Utilizando-se do mesmo expediente que justificou a invasão do Iraque em 2003, de que o governo sírio teria empregado armas químicas, a ofensiva dos EUA contra o governo sírio provocou uma das maiores crises humanitárias das últimas décadas. Já em 2013, o chanceler russo Serguei Lavrov alertava para a irresponsabilidade dos EUA, Reino Unido e França em instigar “rebeldes” sírios contra o governo de Bashar al-Assad ao “provocarem emoções entre pessoas fracamente informadas que, uma vez excitadas, têm de ser satisfeitas pela guerra”. Este mesmo meio de manipulação da opinião pública em favor de ataques até então injustificáveis foi utiliziado com relação ao Afeganistão, ao Iraque e à Líbia.

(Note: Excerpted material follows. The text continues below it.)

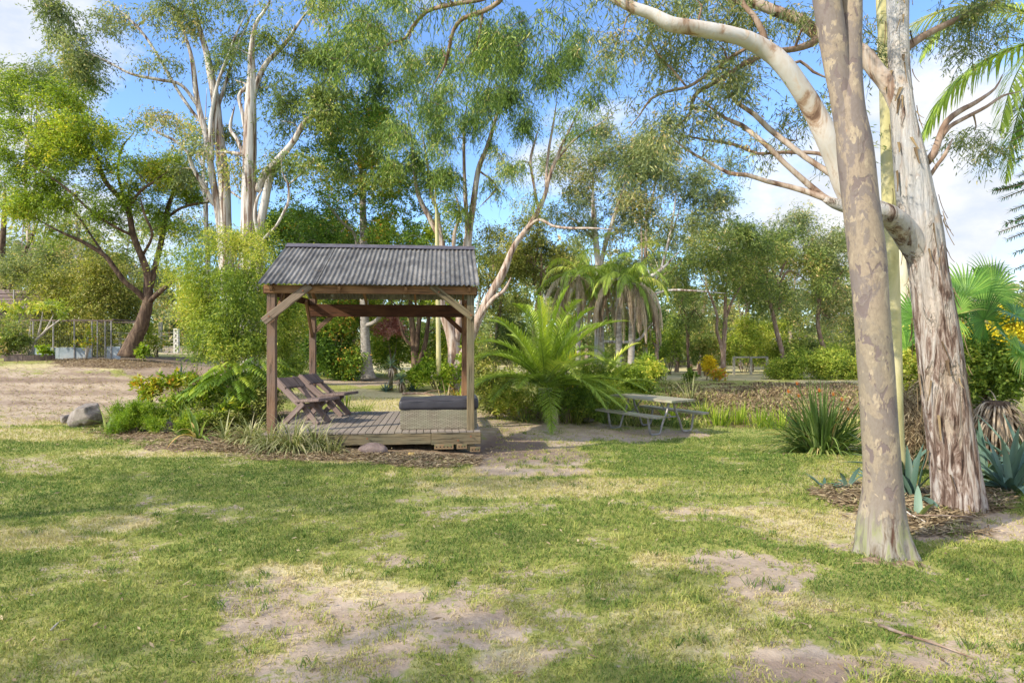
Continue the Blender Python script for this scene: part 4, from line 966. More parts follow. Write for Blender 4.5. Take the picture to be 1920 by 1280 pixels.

Enquanto escrevemos estas notas, lemos a notícia de que o Estado Islâmico ocupa e passa a controlar o último posso de petróleo da Síria, segundo o próprio Observatório Sírio de Direitos Humanos, que por muito tempo foi, à distância, a fonte privilegiada do Ocidente para as acusações contra o governo sírio. Enquanto Putin e Lavrov consideram uma coalizão militar que reforce Damasco na luta contra um inimigo comum da humanidade, o já famigerado Estado Islâmico, Obama e seu secretário de Estado John Kerry propõem estender seus ataques aéreos às tropas de Assad. Curioso notar que estas mesmas diferenças entre Obama e Putin sobre a Síria levaram à desestabilização da Ucrânia e às disputas pela Crimeia, em especial pelo porto de Sebastopol. Está desnudado mais uma vez um “tabuleiro” geoestratégico e a persistência na guerra para o cerco cujas consequências transbordam as fronteiras e finalmente batem à porta dos disputantes.

Enquanto os dois gigantes se digladiam, populações inteiras se movem desesperadamente e se jogam rumo à Europa como mariposas que, em busca de luz, morrem ao se chocar com a lâmpada.